Wednesday, February 01, 2006

Bad Practice=Good Gig Good Practice=Bad Gig

I am a firm believer that you learn more from your mistakes than you do from your correct actions playing in a band I found Rule #3 to ring true. We would have practices that were awesome. After a few of these we would feel good and overly confident. We would then hit the gig, have a train wreck mid song and then we would stand there and look at each other and wonder what happened.

No one would have an answer.

When you play out, play live or do anything, you are going to make mistakes. Perfection is not meant for this world. The best we can do for ourselves and our kids is to prepare them for less than perfection. Prep for mistakes.

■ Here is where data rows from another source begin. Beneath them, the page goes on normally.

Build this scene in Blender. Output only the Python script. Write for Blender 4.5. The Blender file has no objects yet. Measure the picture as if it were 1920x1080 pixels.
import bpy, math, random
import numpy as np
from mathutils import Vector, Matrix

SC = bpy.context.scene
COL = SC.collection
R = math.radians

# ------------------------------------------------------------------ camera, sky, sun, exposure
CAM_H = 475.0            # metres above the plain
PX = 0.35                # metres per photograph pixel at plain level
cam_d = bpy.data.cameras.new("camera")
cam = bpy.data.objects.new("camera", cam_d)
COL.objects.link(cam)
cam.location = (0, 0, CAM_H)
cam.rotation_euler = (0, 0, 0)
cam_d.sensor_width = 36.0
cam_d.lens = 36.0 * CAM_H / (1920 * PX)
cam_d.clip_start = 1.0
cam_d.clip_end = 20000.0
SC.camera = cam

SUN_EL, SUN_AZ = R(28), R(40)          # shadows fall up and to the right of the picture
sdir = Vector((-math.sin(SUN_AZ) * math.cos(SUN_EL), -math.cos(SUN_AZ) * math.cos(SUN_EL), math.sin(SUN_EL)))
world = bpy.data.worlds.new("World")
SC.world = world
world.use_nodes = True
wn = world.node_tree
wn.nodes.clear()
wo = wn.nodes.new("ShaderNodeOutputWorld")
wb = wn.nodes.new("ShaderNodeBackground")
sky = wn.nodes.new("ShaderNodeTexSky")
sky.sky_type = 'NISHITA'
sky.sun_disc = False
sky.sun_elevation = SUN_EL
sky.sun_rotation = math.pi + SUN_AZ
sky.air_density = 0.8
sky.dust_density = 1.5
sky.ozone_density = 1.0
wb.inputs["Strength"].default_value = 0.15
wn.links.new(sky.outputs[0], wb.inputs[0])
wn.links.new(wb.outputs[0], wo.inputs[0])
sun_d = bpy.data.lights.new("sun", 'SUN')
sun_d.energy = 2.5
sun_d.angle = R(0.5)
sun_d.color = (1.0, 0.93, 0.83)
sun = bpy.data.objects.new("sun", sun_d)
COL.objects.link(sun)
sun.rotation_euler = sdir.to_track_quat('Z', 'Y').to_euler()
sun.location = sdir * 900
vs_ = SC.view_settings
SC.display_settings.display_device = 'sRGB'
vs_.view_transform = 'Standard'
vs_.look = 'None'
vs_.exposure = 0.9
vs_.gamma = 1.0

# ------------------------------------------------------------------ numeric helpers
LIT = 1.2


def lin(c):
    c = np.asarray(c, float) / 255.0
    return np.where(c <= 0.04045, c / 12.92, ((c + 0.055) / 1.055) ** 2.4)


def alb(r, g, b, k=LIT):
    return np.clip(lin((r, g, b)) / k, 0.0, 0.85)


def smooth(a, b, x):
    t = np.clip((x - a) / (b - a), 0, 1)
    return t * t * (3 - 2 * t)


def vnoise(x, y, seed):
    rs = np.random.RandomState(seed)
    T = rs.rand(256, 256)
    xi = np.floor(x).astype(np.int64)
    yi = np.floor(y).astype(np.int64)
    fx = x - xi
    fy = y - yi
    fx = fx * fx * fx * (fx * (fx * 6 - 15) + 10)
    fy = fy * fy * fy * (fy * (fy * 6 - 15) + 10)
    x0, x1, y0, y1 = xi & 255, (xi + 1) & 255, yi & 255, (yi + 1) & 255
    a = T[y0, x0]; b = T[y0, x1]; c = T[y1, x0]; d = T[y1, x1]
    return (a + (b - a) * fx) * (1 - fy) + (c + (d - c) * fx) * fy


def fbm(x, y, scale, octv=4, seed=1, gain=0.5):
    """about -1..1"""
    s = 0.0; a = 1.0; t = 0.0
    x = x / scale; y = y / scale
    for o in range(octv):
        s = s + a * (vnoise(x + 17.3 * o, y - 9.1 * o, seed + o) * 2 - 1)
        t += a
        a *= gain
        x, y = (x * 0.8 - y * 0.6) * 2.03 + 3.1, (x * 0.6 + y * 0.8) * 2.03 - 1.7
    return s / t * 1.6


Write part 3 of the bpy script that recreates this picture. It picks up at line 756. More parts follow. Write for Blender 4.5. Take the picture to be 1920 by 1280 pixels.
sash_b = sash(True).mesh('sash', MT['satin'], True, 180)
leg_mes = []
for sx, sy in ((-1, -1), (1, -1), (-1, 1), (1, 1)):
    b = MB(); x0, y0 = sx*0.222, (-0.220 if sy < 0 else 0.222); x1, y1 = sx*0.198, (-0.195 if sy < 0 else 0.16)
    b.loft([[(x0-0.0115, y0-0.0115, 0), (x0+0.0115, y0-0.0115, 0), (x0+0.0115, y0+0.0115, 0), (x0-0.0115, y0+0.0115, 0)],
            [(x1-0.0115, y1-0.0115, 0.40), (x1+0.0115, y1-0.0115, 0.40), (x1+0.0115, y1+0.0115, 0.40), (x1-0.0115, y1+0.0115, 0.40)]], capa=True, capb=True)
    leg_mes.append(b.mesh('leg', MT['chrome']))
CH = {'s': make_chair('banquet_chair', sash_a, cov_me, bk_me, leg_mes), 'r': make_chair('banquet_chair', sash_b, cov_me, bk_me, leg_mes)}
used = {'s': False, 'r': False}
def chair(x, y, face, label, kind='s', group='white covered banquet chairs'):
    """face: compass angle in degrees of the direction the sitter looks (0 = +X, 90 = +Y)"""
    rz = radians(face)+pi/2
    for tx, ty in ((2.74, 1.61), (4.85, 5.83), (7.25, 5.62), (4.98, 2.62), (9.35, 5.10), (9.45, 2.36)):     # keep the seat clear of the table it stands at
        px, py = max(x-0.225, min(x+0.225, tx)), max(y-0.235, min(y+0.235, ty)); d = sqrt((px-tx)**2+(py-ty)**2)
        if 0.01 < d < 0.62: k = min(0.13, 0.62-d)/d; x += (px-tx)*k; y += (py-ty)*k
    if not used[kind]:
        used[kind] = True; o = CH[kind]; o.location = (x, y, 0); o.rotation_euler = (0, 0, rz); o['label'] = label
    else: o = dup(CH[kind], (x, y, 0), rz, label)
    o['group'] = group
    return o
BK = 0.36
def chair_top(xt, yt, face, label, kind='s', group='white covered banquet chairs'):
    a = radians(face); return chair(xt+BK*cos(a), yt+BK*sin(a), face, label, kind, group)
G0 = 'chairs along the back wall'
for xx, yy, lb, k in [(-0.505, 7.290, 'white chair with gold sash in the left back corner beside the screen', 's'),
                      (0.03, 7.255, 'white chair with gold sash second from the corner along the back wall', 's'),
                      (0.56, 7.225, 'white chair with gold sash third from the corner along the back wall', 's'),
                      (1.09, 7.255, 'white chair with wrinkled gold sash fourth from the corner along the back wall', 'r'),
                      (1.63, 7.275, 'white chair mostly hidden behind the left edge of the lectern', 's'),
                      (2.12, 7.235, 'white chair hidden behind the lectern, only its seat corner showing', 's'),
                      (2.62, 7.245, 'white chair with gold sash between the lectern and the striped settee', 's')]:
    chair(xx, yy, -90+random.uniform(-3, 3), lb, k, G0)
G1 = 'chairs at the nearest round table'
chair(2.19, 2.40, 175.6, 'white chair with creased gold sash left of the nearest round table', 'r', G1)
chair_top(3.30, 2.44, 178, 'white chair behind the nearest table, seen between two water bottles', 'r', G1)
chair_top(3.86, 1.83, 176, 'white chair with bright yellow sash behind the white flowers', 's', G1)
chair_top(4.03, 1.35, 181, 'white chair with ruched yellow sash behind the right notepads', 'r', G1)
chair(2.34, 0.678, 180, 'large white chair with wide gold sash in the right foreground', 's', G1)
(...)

It is better to prepare for mistakes in practice, not at the gig. You make the mistakes, adjust, move on. If done properly no one but the band notices. In practice we could stop, laugh hysterically, analyze, learn and do over in privacy.

Later as we improved we would build in mistakes to keep us on our toes. We'd do a metal song as a ballad, a country song as a reggae song or punk. We'd switch instruments. Anything to cause a mistake would make us stronger.

Being a family band (everyone had or is having kids) our practices were constantly interrupted with phones ringing, juice box requests, diaper changes and video failures. We could finish any song with babes on hips. At the gig, nothing threw us. Rowdy or inattentive crowd were nothing like what we faced at practice.

At school many expect perfection from the get go. We believe our lesson was so great, students will perform perfectly from the start. How many of us picked up an instrument, golf club, tennis racquet and played like Clapton, Woods, or McEnroe?? None. The learning curve in Math, Science, Social Studies and English is just as steep.

The class needs to mimic the practice session. Students need to play, make errors, get instruction and assess and do it again and again to get close to perfection. Classrooms need to be a place to try and fail. We must get kids prepared for the test, and life like a band practice.